# Given request:
Output all the data exactly. Pictures do not belong in the copy.

— begin Records to process —

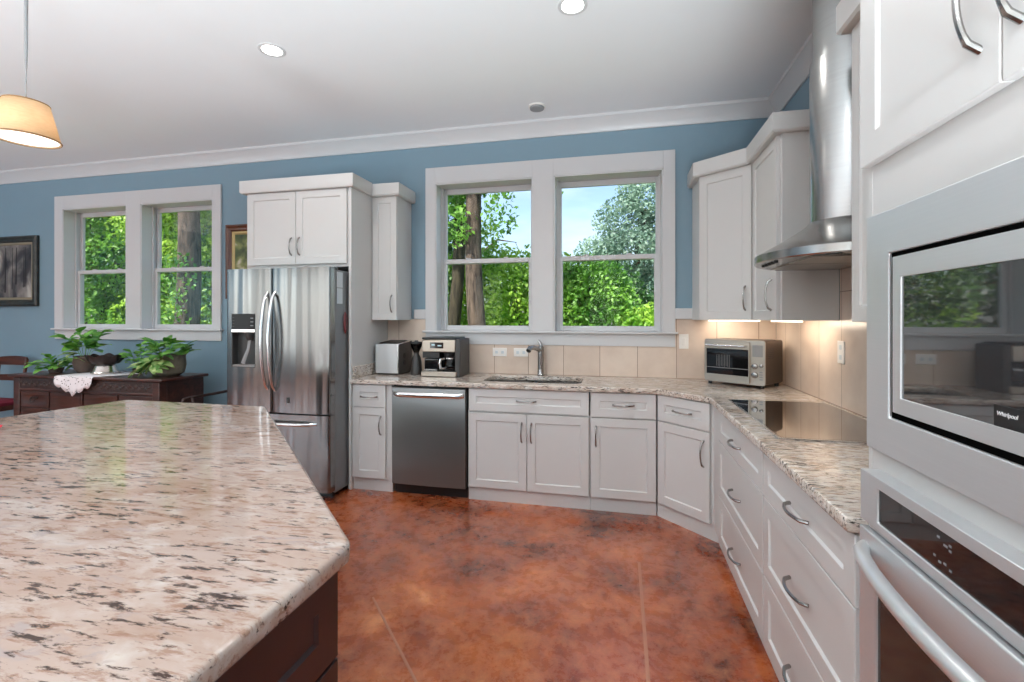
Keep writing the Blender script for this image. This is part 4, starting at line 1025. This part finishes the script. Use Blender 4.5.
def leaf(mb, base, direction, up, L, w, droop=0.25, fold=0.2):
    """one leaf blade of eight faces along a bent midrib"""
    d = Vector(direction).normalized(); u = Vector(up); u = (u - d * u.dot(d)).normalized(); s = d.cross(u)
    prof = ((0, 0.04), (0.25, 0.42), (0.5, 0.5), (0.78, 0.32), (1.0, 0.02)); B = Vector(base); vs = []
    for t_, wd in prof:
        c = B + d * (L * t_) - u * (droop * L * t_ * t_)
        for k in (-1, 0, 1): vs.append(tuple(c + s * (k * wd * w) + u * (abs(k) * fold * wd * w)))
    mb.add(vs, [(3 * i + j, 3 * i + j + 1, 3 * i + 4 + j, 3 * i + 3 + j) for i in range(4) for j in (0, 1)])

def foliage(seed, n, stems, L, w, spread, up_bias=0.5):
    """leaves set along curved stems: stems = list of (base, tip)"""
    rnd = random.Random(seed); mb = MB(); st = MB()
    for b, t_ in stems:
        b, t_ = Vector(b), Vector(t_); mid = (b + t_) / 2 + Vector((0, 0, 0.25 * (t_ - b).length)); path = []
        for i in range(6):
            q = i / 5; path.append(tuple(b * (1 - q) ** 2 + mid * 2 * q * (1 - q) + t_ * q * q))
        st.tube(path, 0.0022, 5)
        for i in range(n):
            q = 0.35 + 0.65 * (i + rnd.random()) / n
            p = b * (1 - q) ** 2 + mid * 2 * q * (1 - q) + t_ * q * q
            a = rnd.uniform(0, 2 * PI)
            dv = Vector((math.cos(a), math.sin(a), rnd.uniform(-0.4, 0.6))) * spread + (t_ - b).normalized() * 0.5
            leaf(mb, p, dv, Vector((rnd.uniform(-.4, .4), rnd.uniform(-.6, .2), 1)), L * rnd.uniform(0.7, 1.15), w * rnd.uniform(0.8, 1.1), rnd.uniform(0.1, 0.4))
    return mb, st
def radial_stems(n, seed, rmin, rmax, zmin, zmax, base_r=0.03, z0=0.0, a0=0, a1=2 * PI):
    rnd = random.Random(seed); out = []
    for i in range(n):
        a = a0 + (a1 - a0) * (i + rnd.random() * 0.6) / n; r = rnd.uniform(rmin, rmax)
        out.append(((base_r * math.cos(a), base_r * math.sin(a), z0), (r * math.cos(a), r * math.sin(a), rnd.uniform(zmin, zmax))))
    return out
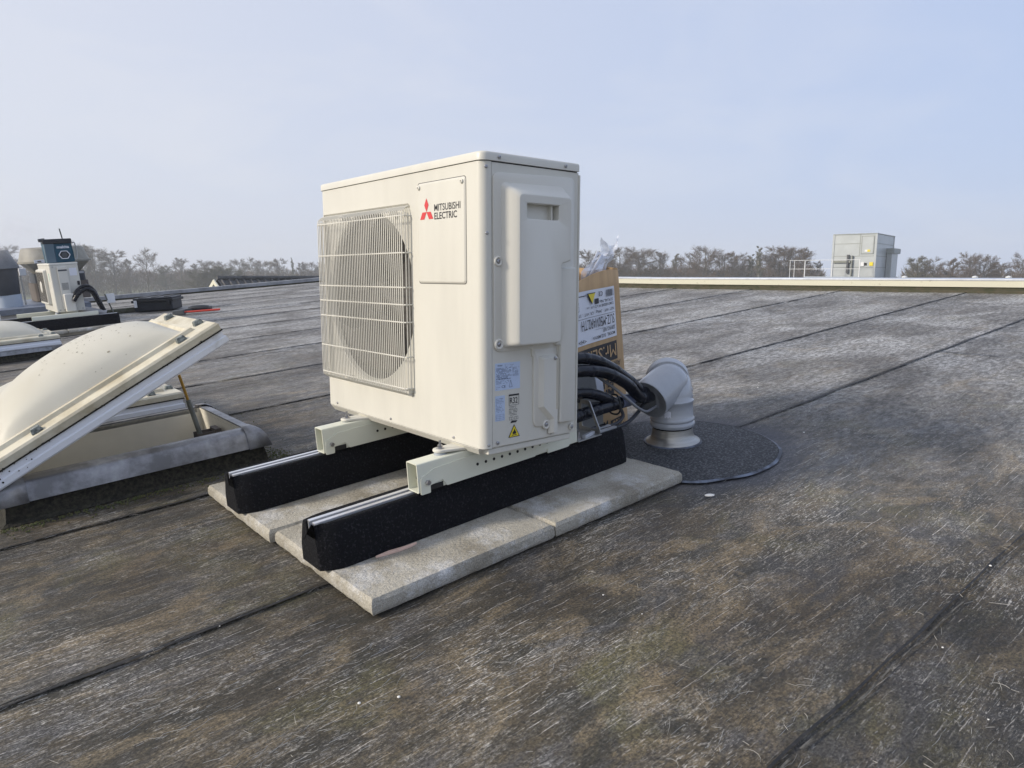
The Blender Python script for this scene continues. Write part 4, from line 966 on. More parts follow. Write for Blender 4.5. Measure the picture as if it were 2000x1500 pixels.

— end Records to process —

# Result of the task:
Keep writing the Blender script for this image. This is part 4, starting at line 1025. This part finishes the script. Use Blender 4.5.
def leaf(mb, base, direction, up, L, w, droop=0.25, fold=0.2):
    """one leaf blade of eight faces along a bent midrib"""
    d = Vector(direction).normalized(); u = Vector(up); u = (u - d * u.dot(d)).normalized(); s = d.cross(u)
    prof = ((0, 0.04), (0.25, 0.42), (0.5, 0.5), (0.78, 0.32), (1.0, 0.02)); B = Vector(base); vs = []
    for t_, wd in prof:
        c = B + d * (L * t_) - u * (droop * L * t_ * t_)
        for k in (-1, 0, 1): vs.append(tuple(c + s * (k * wd * w) + u * (abs(k) * fold * wd * w)))
    mb.add(vs, [(3 * i + j, 3 * i + j + 1, 3 * i + 4 + j, 3 * i + 3 + j) for i in range(4) for j in (0, 1)])

def foliage(seed, n, stems, L, w, spread, up_bias=0.5):
    """leaves set along curved stems: stems = list of (base, tip)"""
    rnd = random.Random(seed); mb = MB(); st = MB()
    for b, t_ in stems:
        b, t_ = Vector(b), Vector(t_); mid = (b + t_) / 2 + Vector((0, 0, 0.25 * (t_ - b).length)); path = []
        for i in range(6):
            q = i / 5; path.append(tuple(b * (1 - q) ** 2 + mid * 2 * q * (1 - q) + t_ * q * q))
        st.tube(path, 0.0022, 5)
        for i in range(n):
            q = 0.35 + 0.65 * (i + rnd.random()) / n
            p = b * (1 - q) ** 2 + mid * 2 * q * (1 - q) + t_ * q * q
            a = rnd.uniform(0, 2 * PI)
            dv = Vector((math.cos(a), math.sin(a), rnd.uniform(-0.4, 0.6))) * spread + (t_ - b).normalized() * 0.5
            leaf(mb, p, dv, Vector((rnd.uniform(-.4, .4), rnd.uniform(-.6, .2), 1)), L * rnd.uniform(0.7, 1.15), w * rnd.uniform(0.8, 1.1), rnd.uniform(0.1, 0.4))
    return mb, st
def radial_stems(n, seed, rmin, rmax, zmin, zmax, base_r=0.03, z0=0.0, a0=0, a1=2 * PI):
    rnd = random.Random(seed); out = []
    for i in range(n):
        a = a0 + (a1 - a0) * (i + rnd.random() * 0.6) / n; r = rnd.uniform(rmin, rmax)
        out.append(((base_r * math.cos(a), base_r * math.sin(a), z0), (r * math.cos(a), r * math.sin(a), rnd.uniform(zmin, zmax))))
    return out
The Blender Python script for this scene continues. Write part 4, from line 966 on. More parts follow. Write for Blender 4.5. Measure the picture as if it were 2000x1500 pixels.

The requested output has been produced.